City pipelines must be kept separated
Welcome as it was, that huge $442,000 savings – if it could be considered that instead of an engineer’s miscalculation – on a 9,000-foot pipeline project was not the main topic of discussion when city councilmen considered pipeline bids at last week’s City Council meeting.
Rather, the principal discussion topic was whether or not one of the city’s major industrial clients could install a water line in the same trench as the line carrying wastewater from the new water treatment plant.
Councilman Don Rodolph raised the issue, asking City Manager Mark Skiles where the city stood in helping Tim Davis – the owner of Clinton Ice, LLC – get a line from the new water treatment plant over to Davis’ ice plant a short distance away.
“We have discussed plotting the plant so that pure R.O. (reverse osmosis treated) water could be provided to his plant,” answered Skiles. “He is aware we can bring a supply to him, but if it’s a line run from the R.O. plant to his place by the city, the city would have to engineer and design it and get it approved by DEQ (the Department of Environmental Quality). It would be a line installed purely for his personal use.”
Skiles said if Davis puts in a line himself between the two plants, all the city would have to do is set a meter outside its plant and let him hook up to it. If that were the case, he said DEQ would not be involved.
Rodolph said he’s been talking with Davis for three or four months. He wanted to know if the city has been communicating with him.
“Yes sir,” answered Skiles.
The city will have lines on both sides of the Farmrail railroad tracks which run through that area. One will be bringing water to the plant from the new Riverside Golf Course wells, and the other will be taking refuse removed from the water during the treatment process to a manhole near N. 28th Street and Dougherty Avenue to be dumped into the city sewer system.

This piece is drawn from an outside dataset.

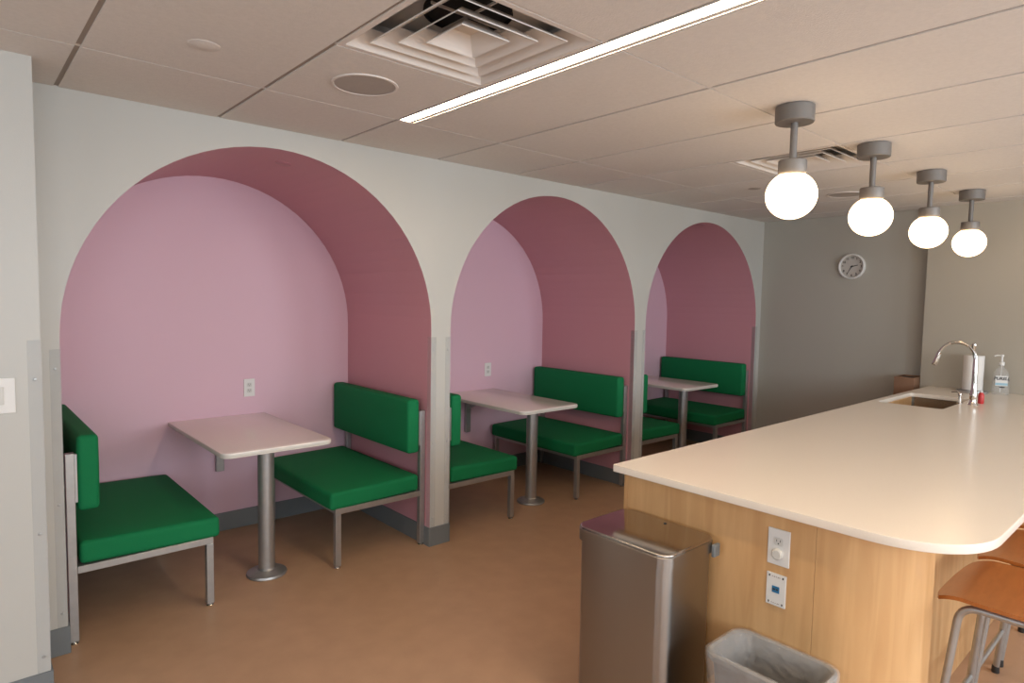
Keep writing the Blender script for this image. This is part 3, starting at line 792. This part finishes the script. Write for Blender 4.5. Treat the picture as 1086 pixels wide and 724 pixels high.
# ------------------------------------------------------------------ stools
def make_stool(label):
    t = thing('counter_stool', label, 'stool', (0, 0, 0), 0, 'orange plywood counter stools')
    W, D = 0.235, 0.21
    nu, nv = 25, 25
    def S(u, v):          # u,v in -1..1 ; superellipse outline mapped
        k = (1-0.16*abs(v)**6*0)
        x = W*u*math.sqrt(1-0.10*v*v); y = D*v*math.sqrt(1-0.12*u*u)
        z = 0.650 + 0.012*u*u + 0.004*v*v - 0.030*max(0, v-0.55)**2/0.2
        if v < -0.5: z += 0.06*(-v-0.5)**2
        return x, y, z
    bm = BM(); G = {}
    for s in (0, 1):
        for i in range(nu):
            for j in range(nv):
                u = -1+2*i/(nu-1); v = -1+2*j/(nv-1)
                # squircle mapping to round the corners
                uu = u*math.sqrt(1-0.12*v**6); vv = v*math.sqrt(1-0.12*u**6)
                x, y, z = S(uu, vv); G[s, i, j] = bm.verts.new((x, y, z - 0.013*s))
    for i in range(nu-1):
        for j in range(nv-1):
            bm.faces.new((G[0, i, j], G[0, i+1, j], G[0, i+1, j+1], G[0, i, j+1]))
            bm.faces.new((G[1, i, j], G[1, i, j+1], G[1, i+1, j+1], G[1, i+1, j]))
    rim = [(i, 0) for i in range(nu)] + [(nu-1, j) for j in range(1, nv)] + [(i, nv-1) for i in range(nu-2, -1, -1)] + [(0, j) for j in range(nv-2, 0, -1)]
    for a, b in zip(rim, rim[1:]+rim[:1]): bm.faces.new((G[0, *a], G[1, *a], G[1, *b], G[0, *b]))
    link('seat', bm, M['ply'], t, smooth=True)
    r = 0.0125
    for s in (-1, 1):
        bm = BM()
        xs_ = s*0.185
        tube(bm, smooth_path([(s*0.23, 0.185, 0.012), (xs_, 0.130, 0.622), (xs_, -0.130, 0.622), (s*0.23, -0.185, 0.012)], 0.06, 8), r, 14)
        lg = link('leg_frame', bm, M['frame'], t, smooth=True)
        for y in (0.185, -0.185):
            bm = BM(); lathe(bm, [(0, 0), (0.014, 0), (0.0155, 0.003), (0.0145, 0.03), (0.0126, 0.032)], (s*0.23, y, 0), 16); link('foot', bm, M['dark'], lg, smooth=True)
    def at(s, e, z):       # point on a leg
        k = (z-0.012)/0.61
        return (s*(0.23+(0.185-0.23)*k), e*(0.185+(0.130-0.185)*k), z)
    bm = BM(); tube(bm, [at(-1, 1, 0.20), at(1, 1, 0.20)], 0.010, 12); link('footrest', bm, M['frame'], t, smooth=True)
    bm = BM(); tube(bm, [at(-1, -1, 0.20), at(1, -1, 0.20)], 0.010, 12); link('footrest', bm, M['frame'], t, smooth=True)
    for yy in (0.05, -0.05):
        bm = BM(); tube(bm, [(-0.185, yy, 0.622), (0.185, yy, 0.622)], 0.009, 12); link('under_bar', bm, M['frame'], t, smooth=True)
    return t
s0 = make_stool('orange plywood stool nearest the rounded end of the counter'); s0.location = (2.685, -2.945, 0)
dup(s0, (3.20, -2.945, 0), 0, 'orange plywood stool second along the counter, behind the nearest one')
dup(s0, (3.735, -2.945, 0), 0, 'orange plywood stool third along the counter, only its feet showing')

DEQ regulations require that the lines be horizontally 10 feet apart so if there’s a break, the one carrying contaminants does not pollute the one carrying pure water. Presumably, that’s why they’ll be placed on opposite sides of the railroad tracks.
Rodolph said at Tuesday’s meeting he initially thought a line carrying treated water from the plant could be put in the same line with the one carrying affluent and Davis could hook onto it at the railroad tracks and run the water line on over to his plant.
Lonnie Teel, the city’s consultant on the project, spoke up quickly, saying that could not be done. He said DEQ would be coming out to inspect it and it would not pass muster.
“As soon as they inspect, can we put his line in?” asked Rodolph.
Both Skiles and Teel said sewer and water lines could not be put on top of one another or in the same ditch.
Rodolph wanted to know if the city had talked to Davis and made him aware of that.
“He knows the situation,” said Skiles.
Rodolph said Davis is not asking the city to pay for his line and eventually suggested that Skiles talk with him and let him know that it could not be put in the city’s trench. He said he wasn’t aware of that himself until that night’s council meeting.
Later Skiles told the Clinton Daily News: “Mr. Davis has been made aware the city would make pure water available to him when it’s being produced,” but he said it would take a dedicated line from the R.O. plant to the ice plant.
He added, “I question the legality of the city installing a line that is for the sole use of one entity. However, we would be willing to set a meter at the R.O. plant and it would be Mr. Davis’ responsibility to lay a line to the point of connection at the R.O. plant.”